Las agresiones son sutiles, no dejan un rastro
tangible y los testigos tienden a interpretarlas como simples aspectos de una
relación conflictiva o apasionada entre dos personas de carácter, cuando en
realidad, constituyen un intento violento, y a veces exitoso, de destrucción
moral e incluso física.
En la pareja, el
movimiento perverso se inicia cuando el movimiento afectivo empieza a faltar o
bien cuando existe una proximidad demasiado grande en la relación con el objeto
amado. Un individuo narcisista impone su
dominio para retener al otro pero también teme que el otro se le aproxime
demasiado y lo invada. Pretende por tanto,
mantener al otro en una relación de dependencia, o incluso de propiedad,
para demostrarse a sí mismo su omnipotencia. La víctima inmersa en la duda y la
culpabilidad, no puede reaccionar.
Este proceso
solo es posible gracias a la excesiva tolerancia de la persona agredida. Puede
deberse a beneficios inconscientes, esencialmente masoquistas, que la víctima
puede obtener de la relación. En la mayoría de los casos, el origen de la
tolerancia se halla en una lealtad familiar que consiste, por ejemplo, en
reproducir lo que uno de los padres ha vivido o aceptar el papel de persona
reparadora del narcisismo del otro, una especie de misión para lo que uno
debería sacrificarse.
La violencia
perversa aparece en los momentos de crisis cuando un individuo que tiene
defensas perversas no puede asumir la responsabilidad de una elección difícil.
Se trata de una violencia indirecta que
se ejerce esencialmente a través de una falta de respeto.
Por ejemplo, la
negativa a responsabilizarse de un fracaso conyugal se encuentra a menudo en el
origen de una basculación perversa.
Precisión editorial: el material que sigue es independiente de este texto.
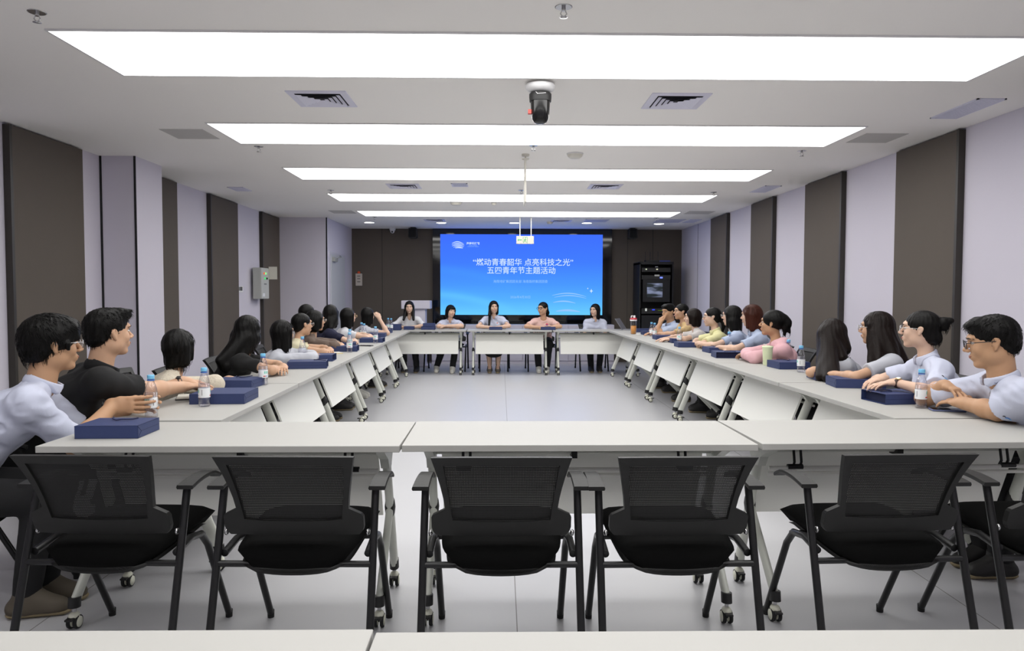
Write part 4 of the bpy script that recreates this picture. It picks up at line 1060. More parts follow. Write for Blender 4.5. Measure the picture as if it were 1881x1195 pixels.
    if kind == 'shirt' and vox < .009:
        pm_ = MB()
        for k in range(3):
            hit = march(tp, chest+Bs[:, 1]*.30+sp*(.06-k*.08), -Bs[:, 1], .008)
            if hit is not None: pm_.ball(tuple(hit-origin), .0048, 'white', 8)
        if pm_.v: pm_.build('shirt_button', topo)
    if emblem == 'sleeve':
        e1, cd = sl['L']; o_ = nrm(V3(-.1, -1, .25)-cd*float(V3(-.1, -1, .25)@cd)); hit = march(tp, e1-cd*.028+o_*.15, -o_, .009)
        if hit is not None:
            sd_ = np.cross(o_, cd); em_ = MB()
            for k, (m_, off, w_) in enumerate((('cap', -.010, .013), ('bluep', -.006, .010), ('blackp', .012, .006))):
                c_ = hit+cd*(.004-.003*k)+sd_*off*-1; em_.tube([tuple(c_-sd_*w_-origin), tuple(c_+cd*-.004-origin), tuple(c_+sd_*w_-origin)], .0022, m_, n=5)
            em_.build('emblem', topo)
    if emblem in ('chest', 'badge'):
        hit = march(tp, chest+Bs[:, 1]*.30+sp*.03-Bs[:, 0]*.062, -Bs[:, 1], .008)
        if hit is not None:
            if emblem == 'badge': MB().ball(tuple(hit-origin), (.013, .004, .011), mat('orange_badge', (214, 110, 60), .4), 10).build('badge', topo)
            else: MB().ball(tuple(hit-origin), (.022, .004, .020), mat('red_patch', (206, 60, 84), .6), 10).ball(tuple(hit+V3(.0, -.003, -.012)-origin), (.016, .004, .008), 'bluep', 10).build('chest_print', topo)
    # ---- trousers, skirt, shoes
    if pants == 'skirt':
        vs, F = net([cap(hip-up*.03, hip+f*.1, .115, .11, .05, rt, 1.5), cap(hip+f*.1, hip+f*.44-up*.04, .10, .095, .05, rt, 1.7), cap(hip+f*.44-up*.04, hip+f*.42-up*.20, .08, .075, .04, rt, 2.0)], .01)
        link_net('skirt', vs, F, CL['black'], root, origin)
        vs, F = net([cap(sh_list[i][0]+up*.30, sh_list[i][0], .050, .034, .02) for i in range(2)], .008)
        link_net('stockings', vs, F, CL['stock'], root, origin)
    else:
        vs, F = net([cap(hip-up*.03, hip+sp*.03, .108*sc, .104*sc, .05, rt, 1.5)]+tro_p, .010, disp=folds(seed+5, .002))
        link_net('trousers', vs, F, CL[pants], root, origin)
    for an, f_ in sh_list:
        h0 = an.copy(); h0[2] = .04
        vs, F = net([cap(h0-f_*.04, h0+f_*.13+up*-.008, .040, .032, .03, np.cross(f_, up), 1.12), cap(h0, an+up*.0, .042, .040, .03)]+([] if pants == 'skirt' else [cap(an-up*.005, h0+f_*.10, .045, .036, .03)]), .007, cuts=[(V3(0, 0, .018), -up), (an+up*.022, up)])
        so = link_net('shoe', vs, F, M_[shoes], root, origin)
        vs, F = net([cap(h0-f_*.045, h0+f_*.135-up*.008, .043, .036, .03, np.cross(f_, up), 1.12)], .007, cuts=[(V3(0, 0, .022), up), (V3(0, 0, .001), -up)])
        link_net('sole', vs, F, M_['sole' if shoes != 'shoe_w' else 'solew'], so, origin)
    # ---- hair
    Mx = B.T
    e = lambda c_, r_, k=.02: ell(L(*c_), np.array(r_)*s, k*s, Mx)
    c = lambda a_, b_, ra_, rb_, k=.02: cap(L(*a_), L(*b_), ra_*s, rb_*s, k*s)
    hps, hsb = hair_shapes(style, L, e, c, None, s, hopts)
    for a_, b_, r0, r1 in hairx:                      # extra locks: local start, world end
        hps.append(cap(L(*a_), V3(*b_), r0, r1, .025))
    hsb = [x for x in hsb]
    hv = max(.0045, vox*.9)
    def strands(X, Y, Z):
        x, y, z = X-f32(Hc[0]), Y-f32(Hc[1]), Z-f32(Hc[2])
        a = np.arctan2(y, x+f32(1e-6)); return f32(.0011)*np.sin(a*f32(23)+f32(2.5)*np.sin(z*f32(20)+f32(seed)))+f32(.0006)*np.sin(a*f32(61)+z*f32(30))
    vs, F = net(hps, hv, hsb, disp=strands if vox < .009 else None)
    if vox < .0082: vs, F = wisps(vs, F, Hc, B, seed, {'fluffy': .032, 'short': .018, 'tied': .035, 'bun': .035, 'pony': .035, 'curlypony': .04}.get(style, .055), 900 if style in ('fluffy', 'short') else 450, style in ('fluffy', 'short'), style in ('tied', 'bun', 'pony', 'curlypony'))
    link_net('hair', vs, F, HAIR[hair], root, origin)
    # ---- face
    def on_face(x, z, d=0.0):
        p = march(hp, L(x, .15, z), -B[:, 1], 0)
        return (p if p is not None else L(x, .085, z))+B[:, 1]*d-origin
    if look >= 0:
        for q in (-1, 1):
            eo = MB().ball(tuple(L(q*.031, .0738, .0105)-origin), (.0130*s, .0095*s, .0062*s), 'eye', 14, Matrix(B.tolist())).build('eye', root)
            MB().ball(tuple(L(q*.031+look*.003, .0806, .0105)-origin), (.0056*s, .0040*s, .0056*s), 'iris', 12, Matrix(B.tolist())).build('iris', eo)
            MB().tube([tuple(L(q*(.031+x), 0.0848-.55*abs(x+.0)*.35-(.004 if q*x > 0 else 0)-.0012*abs(x/.008), .0158+.0012*(1-abs(x)/.016)*2)-origin) for x in (-.015, -.007, 0, .007, .015)], .0011*s, 'brow', n=5).build('eyelid', root)
            MB().tube([tuple(on_face(q*x, z, .0003)) for x, z in ((.014, .030), (.026, .0335), (.040, .032), (.048, .027))], [.0018*s, .0028*s, .0025*s, .0012*s], 'brow', n=6).build('eyebrow', root)
        wm = 1.2 if smile else 1.0; up_ = .16 if smile else .03
        xs_ = [x_*wm for x_ in (-.023, -.015, -.007, 0, .007, .015, .023)]; rr_ = [.0010*s, .0024*s, .0032*s, .0030*s, .0032*s, .0024*s, .0010*s]
        lp = MB().tube([tuple(on_face(x, -.0490+up_*abs(x))) for x in xs_], rr_, 'lip_m' if male else 'lip', n=8)
        dz = .010 if smile else .0062
        lp.tube([tuple(on_face(x, -.0490+up_*abs(x)-dz*(1-(x/xs_[-1])**2))) for x in xs_], rr_, 'lip_m' if male else 'lip', n=8)
        lp.build('lips', root)
        if smile: MB().tube([tuple(on_face(x*.8, -.0490+up_*abs(x)*.9-dz*.5*(1-(x/xs_[-1])**2), -.0002)) for x in xs_], [.0005*s, .0024*s, .0036*s, .0040*s, .0036*s, .0024*s, .0005*s], 'teeth', n=8).build('teeth', root)
    if glasses:
        gm = {'dark': 'blackp', 'silver': 'chrome', 'gold': 'gold', 'clear': 'white'}[glasses]; g = MB()
        th = .0014 if glasses != 'dark' else .0018
        for q in (-1, 1):
            pts = [tuple(L(q*.034+.0235*math.cos(a)*1.0, .1045-abs(math.cos(a)*.0235*q+.034)*.12+.004, .006+.0185*math.sin(a))-origin) for a in [2*PI*i/18 for i in range(19)]]
            g.tube(pts, th*s, gm, n=6, caps=False)
            g.tube([tuple(L(*p)-origin) for p in ((q*.057, .100, .013), (q*.073, .085, .014), (q*.078, .03, .012), (q*.079, -.008, .010))], th*s, gm, n=6)
        g.tube([tuple(L(*p)-origin) for p in ((-.0105, .1045, .009), (0, .108, .012), (.0105, .1045, .009))], th*s, gm, n=6)
        go = g.build('glasses', root)
        for q in (-1, 1):
            ctr = L(q*.034, .1045, .006)-origin
            MB().raw([tuple(ctr)]+[tuple(L(q*.034+.0228*math.cos(a), .1045-abs(math.cos(a)*.0235*q+.034)*.12+.004, .006+.018*math.sin(a))-origin) for a in [2*PI*i/18 for i in range(18)]], [(0, 1+i, 1+(i+1) % 18) for i in range(18)], 'lens', True).build('lens', go)
    if watch:
        q, kind_ = watch; a, E, Wq = arms[q]; ax = nrm(Wq-E); ctr = Wq-ax*.02
        MM = Vector(ax).to_track_quat('Z', 'Y').to_matrix().to_4x4(); MM.translation = Vector(ctr-origin)
        wo = MB().lathe([(rw+.004, -.010), (rw+.006, -.010), (rw+.006, .010), (rw+.004, .010)], 'blk' if kind_ == 'band' else 'leather', n=24, M=MM, capb=False, capt=False).build('wristwatch', root)
        up2 = nrm(V3(0, -.5, 1)-ax*float(V3(0, -.5, 1)@ax)); MM2 = Vector(up2).to_track_quat('Z', 'Y').to_matrix().to_4x4(); MM2.translation = Vector(ctr+up2*(rw+.004)-origin)
        if kind_ == 'band': MB().box((-.012, -.012, 0), (.012, .012, .006), 'blk', .003, M=MM2).build('watch_face', wo)
        else:
            MB().lathe([(.015, 0), (.0155, .005), (.013, .006)], 'gold', n=20, M=MM2).build('watch_case', wo)
            MB().lathe([(.0, .0062), (.012, .0062)], 'label', n=20, M=MM2, capb=False, capt=False).build('watch_dial', wo)
    if seat is True: seat_at(hip[0]+f[0]*-.03, hip[1]+f[1]*-.03, torso, who or 'the '+label)
    PEOPLE.append(root)
    return root, L, B, arms, N, Bs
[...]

Un individuo que tiene un fuerte ideal de
pareja, mantiene relaciones aparentemente normales con su cónyuge hasta el día
que debe elegir entre esa relación y otra nueva. Cuánto más fuerte sea su ideal de pareja, más
fuerte será su violencia perversa. No puede aceptar esa responsabilidad. Su
cónyuge deberá cargar con ella completamente. Si el amor disminuye, considera
culpable a su pareja por una falta que ésta habría cometido y no se nombra.
La toma de
conciencia de la manipulación coloca a la víctima en un estado de angustia
terrible. Al no disponer de un
interlocutor, no se puede liberar del mismo. En este estadio, las víctimas,
además de ira, sienten vergüenza; vergüenza
por no haber sido amadas, por haber aceptado humillaciones, por haber
padecido.
Estos procesos
adoptan un modo particular de comunicación que se basa en las actitudes
paradójicas, las mentiras, el sarcasmo, la burla y el desprecio.